BARBED WIRE ALSO HASTENED the process of subduing the West’s remaining bands of Indians. Besides making it easier to feed federal troops, the fences disrupted Indian trading, hunting, and fighting habits. Old paths between villages were cut off, wildlife could no longer move along traditional routes, and it became increasingly difficult to conduct raids. Col. Charles Goodnight of the Texas Rangers—a rancher who invented the chuck wagon—declared that the Rangers and barbed wire had “solved the Indian problem” for Texas.
Barbed wire found uses beyond agriculture. In 1899 the South African Boers used it to surround prison camps. It is now standard hardware for prison perimeter fences. It also began to be used around the world to protect buildings from intruders. In the Russo-Japanese War of 1904-5, the wire was put up to defend Port Arthur in Manchuria.
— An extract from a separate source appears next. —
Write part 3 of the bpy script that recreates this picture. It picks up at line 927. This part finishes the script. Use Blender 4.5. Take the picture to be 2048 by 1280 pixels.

By World War I the traditional military tactic of infantry rushes had been ended by long, sharp, closely spaced barbs on wire that was designed to stand by itself in loops rather than be placed on fences—a more lethal updating of the nineteenth-century abatis and chevaux-de-frise. During World War II the Japanese placed barbed wire in harbors to entangle American submarines. The countermeasure was the development of Navy frogmen to open a way for the subs.
But the most important impact of “devil’s rope” was that it played a role perhaps greater than the Winchester rifle, the Colt .45, or the railroad in the settlement of the American West.